Since “La mue politique2 (Frère, 1998) that occurred in Benin through the holding of the National Conference of Vital Forces of the Nation3, there have been several presidential elections in the country. Thus, the one held in 2011 was the fifth one. The first four elections showed “l’habituation électorale4 (Banégas, 2003) of Benin and bore out “the fact that the country was a kind of exception among West African countries” (Mayrargue, 2006, p. 157). But in 2011, to everyone’s surprise, Benin coped with one of the most critical crisis the country had ever experienced under the Democratic Renewal era. The voting was held under difficult conditions. Indeed, the Independent National Electoral Commission (INEC), in charge of organizing the voting, had not been set in time and the voters’ list established was strongly disputed. Moreover, the voting was postponed twice and the country faced political tensions like never before. The INEC received fourteen candidacies. But 13 candidates finally competed because Antoine Dayori, second Vice-President of the outgoing National Assembly, decided to withdraw, three days before the voting day, to support candidate Abdoulaye Bio Tchané.

Due to their political experience, their stature, or even their reputation, three candidates (Yayi Boni—outgoing President; Adrien Houngbédji—single candidate, representative of the traditional opposition; and Abdoulaye Bio Tchané—President of the West African Development Bank until he resigned to run for presidency) among the thirteen were seen as the main challengers by observers.

Four major facts characterized the pre-electoral period: the introduction of a computerized permanent voters’ list for the first time in Benin electoral process; Yayi Boni’s strong determination to stay in power; the mobilization and the gathering, for the first time, of the opposition forces around a unique candidacy; and the arrival of an outsider, Abdoulaye Bio Tchané, who reminded Candidate Yayi Boni of 2006 in many ways.

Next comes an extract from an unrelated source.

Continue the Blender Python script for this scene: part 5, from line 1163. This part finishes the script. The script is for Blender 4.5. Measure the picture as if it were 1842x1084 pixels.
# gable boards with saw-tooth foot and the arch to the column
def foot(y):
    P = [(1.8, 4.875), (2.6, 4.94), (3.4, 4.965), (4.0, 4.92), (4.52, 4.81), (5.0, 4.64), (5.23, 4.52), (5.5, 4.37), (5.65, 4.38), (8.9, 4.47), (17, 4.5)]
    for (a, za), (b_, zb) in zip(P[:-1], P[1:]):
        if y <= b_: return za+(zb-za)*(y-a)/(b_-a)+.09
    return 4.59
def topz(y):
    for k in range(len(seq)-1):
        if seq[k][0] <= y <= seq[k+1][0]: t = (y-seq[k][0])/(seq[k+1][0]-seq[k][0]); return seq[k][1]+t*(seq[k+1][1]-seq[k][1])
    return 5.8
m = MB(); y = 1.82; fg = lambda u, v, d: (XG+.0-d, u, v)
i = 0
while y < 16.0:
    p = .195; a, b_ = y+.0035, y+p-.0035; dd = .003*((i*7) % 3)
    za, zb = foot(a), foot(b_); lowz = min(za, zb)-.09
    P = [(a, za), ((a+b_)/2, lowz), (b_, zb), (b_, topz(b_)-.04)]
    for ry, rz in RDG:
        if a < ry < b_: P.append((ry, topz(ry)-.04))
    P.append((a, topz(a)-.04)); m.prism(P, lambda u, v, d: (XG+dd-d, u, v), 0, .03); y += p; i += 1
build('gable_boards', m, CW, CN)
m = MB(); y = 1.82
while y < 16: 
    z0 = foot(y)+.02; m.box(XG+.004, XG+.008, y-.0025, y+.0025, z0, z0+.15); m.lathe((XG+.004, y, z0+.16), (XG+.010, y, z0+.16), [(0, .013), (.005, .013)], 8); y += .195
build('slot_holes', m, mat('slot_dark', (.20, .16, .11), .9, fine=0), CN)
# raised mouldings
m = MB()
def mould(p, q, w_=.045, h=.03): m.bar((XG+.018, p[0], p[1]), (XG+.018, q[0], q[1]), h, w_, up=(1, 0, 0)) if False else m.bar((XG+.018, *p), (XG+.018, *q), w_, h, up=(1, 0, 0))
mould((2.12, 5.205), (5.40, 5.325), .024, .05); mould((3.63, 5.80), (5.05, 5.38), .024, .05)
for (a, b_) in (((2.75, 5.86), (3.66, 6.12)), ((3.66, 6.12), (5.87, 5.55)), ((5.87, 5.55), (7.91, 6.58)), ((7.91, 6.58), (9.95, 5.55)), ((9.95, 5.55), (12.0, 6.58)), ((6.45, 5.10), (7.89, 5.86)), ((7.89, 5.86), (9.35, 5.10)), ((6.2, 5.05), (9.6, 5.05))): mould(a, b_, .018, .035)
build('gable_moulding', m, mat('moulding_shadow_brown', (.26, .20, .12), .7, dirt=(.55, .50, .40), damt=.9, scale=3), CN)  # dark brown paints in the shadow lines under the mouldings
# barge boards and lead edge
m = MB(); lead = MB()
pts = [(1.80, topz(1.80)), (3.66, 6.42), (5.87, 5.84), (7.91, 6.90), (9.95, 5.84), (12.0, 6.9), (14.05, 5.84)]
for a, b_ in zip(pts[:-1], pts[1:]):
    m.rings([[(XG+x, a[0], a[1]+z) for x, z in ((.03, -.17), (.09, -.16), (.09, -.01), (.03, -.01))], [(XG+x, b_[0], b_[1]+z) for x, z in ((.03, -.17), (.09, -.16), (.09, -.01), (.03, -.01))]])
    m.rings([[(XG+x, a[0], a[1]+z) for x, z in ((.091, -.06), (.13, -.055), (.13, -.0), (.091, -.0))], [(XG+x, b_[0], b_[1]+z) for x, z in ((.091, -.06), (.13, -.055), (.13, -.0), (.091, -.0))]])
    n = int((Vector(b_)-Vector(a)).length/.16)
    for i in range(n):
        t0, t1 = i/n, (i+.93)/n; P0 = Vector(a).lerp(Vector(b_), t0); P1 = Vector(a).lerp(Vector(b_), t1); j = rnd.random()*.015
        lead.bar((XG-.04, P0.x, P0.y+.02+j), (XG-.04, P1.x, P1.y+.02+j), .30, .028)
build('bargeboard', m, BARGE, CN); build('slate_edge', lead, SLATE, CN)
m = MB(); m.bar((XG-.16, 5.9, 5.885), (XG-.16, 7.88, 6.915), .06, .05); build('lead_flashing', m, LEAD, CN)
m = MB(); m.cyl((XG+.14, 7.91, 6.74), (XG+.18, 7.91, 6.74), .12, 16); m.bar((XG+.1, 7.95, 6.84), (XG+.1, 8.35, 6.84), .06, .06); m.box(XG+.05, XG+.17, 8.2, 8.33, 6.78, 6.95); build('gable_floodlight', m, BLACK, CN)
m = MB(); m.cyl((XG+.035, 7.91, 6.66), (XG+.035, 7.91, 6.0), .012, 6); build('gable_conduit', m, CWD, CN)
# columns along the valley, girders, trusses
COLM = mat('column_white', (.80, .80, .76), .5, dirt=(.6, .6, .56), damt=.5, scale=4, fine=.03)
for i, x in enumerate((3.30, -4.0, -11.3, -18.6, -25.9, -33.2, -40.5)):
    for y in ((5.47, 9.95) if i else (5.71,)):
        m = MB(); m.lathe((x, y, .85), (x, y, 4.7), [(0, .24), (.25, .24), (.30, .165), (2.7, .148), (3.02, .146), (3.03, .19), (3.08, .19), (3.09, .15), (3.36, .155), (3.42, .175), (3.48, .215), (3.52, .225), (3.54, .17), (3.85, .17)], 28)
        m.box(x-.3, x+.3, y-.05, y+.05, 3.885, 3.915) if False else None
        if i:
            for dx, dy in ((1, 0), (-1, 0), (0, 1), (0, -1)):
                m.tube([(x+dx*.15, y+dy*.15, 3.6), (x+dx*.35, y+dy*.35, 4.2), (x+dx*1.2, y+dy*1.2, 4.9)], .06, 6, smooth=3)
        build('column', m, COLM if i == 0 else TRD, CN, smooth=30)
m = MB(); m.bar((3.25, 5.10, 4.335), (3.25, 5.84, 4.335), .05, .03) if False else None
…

Since voters’ lists were traditionally established manually, the advent of the computerized permanent voters’ list really broke with habits. The setting up of this new list was a consensual decision motivated by the high number of fraud cases registered during previous elections. However this new tool had been politicized from the beginning of the process so much so that it incurred many people’s wrath. This made it difficult to carry out. The opposition denounced that more than a million voters who favored them had not been counted by the census. Many associations from the “civil society” merged in the collective “Fors Elections,” headed by Mr. Joseph Djogbénou. They also deplored several irregularities which harmed the computerized permanent voters’ list; they then requested the postponement of the elections. The vote was initially supposed to take place on February 27th, before being postponed twice: first to March 6, and then to March 13, which was finally the election day.